## start

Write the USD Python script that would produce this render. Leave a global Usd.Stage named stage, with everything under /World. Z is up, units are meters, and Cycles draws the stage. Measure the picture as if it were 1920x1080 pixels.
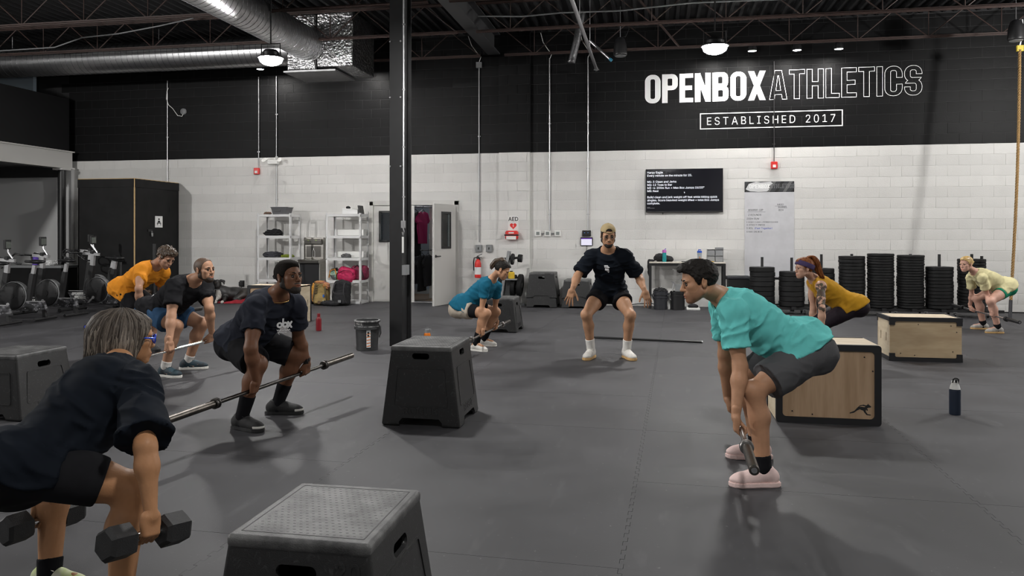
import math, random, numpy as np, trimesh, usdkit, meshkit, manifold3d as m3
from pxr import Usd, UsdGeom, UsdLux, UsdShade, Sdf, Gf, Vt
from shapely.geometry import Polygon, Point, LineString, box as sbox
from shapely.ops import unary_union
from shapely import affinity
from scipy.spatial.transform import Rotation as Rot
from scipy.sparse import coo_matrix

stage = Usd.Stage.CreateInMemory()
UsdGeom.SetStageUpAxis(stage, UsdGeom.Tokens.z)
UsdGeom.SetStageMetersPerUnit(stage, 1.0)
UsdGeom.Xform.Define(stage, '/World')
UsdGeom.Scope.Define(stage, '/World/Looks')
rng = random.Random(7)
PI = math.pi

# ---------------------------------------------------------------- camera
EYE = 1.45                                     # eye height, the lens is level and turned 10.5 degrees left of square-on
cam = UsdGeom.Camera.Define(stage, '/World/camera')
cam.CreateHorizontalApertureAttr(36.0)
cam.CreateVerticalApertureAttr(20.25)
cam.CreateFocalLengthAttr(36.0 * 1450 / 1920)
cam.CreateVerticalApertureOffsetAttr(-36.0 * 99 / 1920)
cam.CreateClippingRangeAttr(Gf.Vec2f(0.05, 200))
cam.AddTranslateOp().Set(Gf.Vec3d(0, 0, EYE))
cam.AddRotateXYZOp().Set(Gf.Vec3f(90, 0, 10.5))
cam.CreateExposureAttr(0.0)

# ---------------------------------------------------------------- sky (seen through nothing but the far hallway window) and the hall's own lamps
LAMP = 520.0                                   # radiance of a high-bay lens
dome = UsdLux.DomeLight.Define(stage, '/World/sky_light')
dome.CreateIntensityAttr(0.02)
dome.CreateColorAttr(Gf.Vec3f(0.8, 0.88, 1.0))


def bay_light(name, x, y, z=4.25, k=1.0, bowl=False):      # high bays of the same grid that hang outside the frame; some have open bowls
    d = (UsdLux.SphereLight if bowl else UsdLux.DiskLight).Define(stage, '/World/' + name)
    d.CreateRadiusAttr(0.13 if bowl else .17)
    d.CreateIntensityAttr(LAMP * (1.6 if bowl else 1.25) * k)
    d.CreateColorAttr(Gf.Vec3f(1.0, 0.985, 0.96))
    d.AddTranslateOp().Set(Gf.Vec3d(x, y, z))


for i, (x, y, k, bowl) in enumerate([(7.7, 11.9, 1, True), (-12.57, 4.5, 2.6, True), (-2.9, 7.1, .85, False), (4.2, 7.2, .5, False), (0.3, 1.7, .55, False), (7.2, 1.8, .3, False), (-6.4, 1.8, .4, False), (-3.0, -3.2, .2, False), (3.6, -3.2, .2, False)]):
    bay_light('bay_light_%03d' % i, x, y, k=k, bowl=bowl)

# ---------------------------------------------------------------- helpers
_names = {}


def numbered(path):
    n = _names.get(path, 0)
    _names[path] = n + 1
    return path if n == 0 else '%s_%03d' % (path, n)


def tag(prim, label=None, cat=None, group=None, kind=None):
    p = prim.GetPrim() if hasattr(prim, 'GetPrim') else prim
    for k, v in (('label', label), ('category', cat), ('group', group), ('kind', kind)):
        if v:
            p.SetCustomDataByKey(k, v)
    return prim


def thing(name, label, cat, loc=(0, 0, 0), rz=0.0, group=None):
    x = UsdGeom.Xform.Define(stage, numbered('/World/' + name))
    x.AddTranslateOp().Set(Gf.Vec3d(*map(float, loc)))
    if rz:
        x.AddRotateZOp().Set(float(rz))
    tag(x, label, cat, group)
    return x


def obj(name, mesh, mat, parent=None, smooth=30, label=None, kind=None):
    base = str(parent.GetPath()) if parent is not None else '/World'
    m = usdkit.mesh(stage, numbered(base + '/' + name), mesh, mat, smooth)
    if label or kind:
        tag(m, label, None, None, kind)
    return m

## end

# Task objective
Leave the pictures out and please restate exactly the lines running from the start of the material through the one with "PI = math.pi".

# Task solution
Write the USD Python script that would produce this render. Leave a global Usd.Stage named stage, with everything under /World. Z is up, units are meters, and Cycles draws the stage. Measure the picture as if it were 1920x1080 pixels.
import math, random, numpy as np, trimesh, usdkit, meshkit, manifold3d as m3
from pxr import Usd, UsdGeom, UsdLux, UsdShade, Sdf, Gf, Vt
from shapely.geometry import Polygon, Point, LineString, box as sbox
from shapely.ops import unary_union
from shapely import affinity
from scipy.spatial.transform import Rotation as Rot
from scipy.sparse import coo_matrix

stage = Usd.Stage.CreateInMemory()
UsdGeom.SetStageUpAxis(stage, UsdGeom.Tokens.z)
UsdGeom.SetStageMetersPerUnit(stage, 1.0)
UsdGeom.Xform.Define(stage, '/World')
UsdGeom.Scope.Define(stage, '/World/Looks')
rng = random.Random(7)
PI = math.pi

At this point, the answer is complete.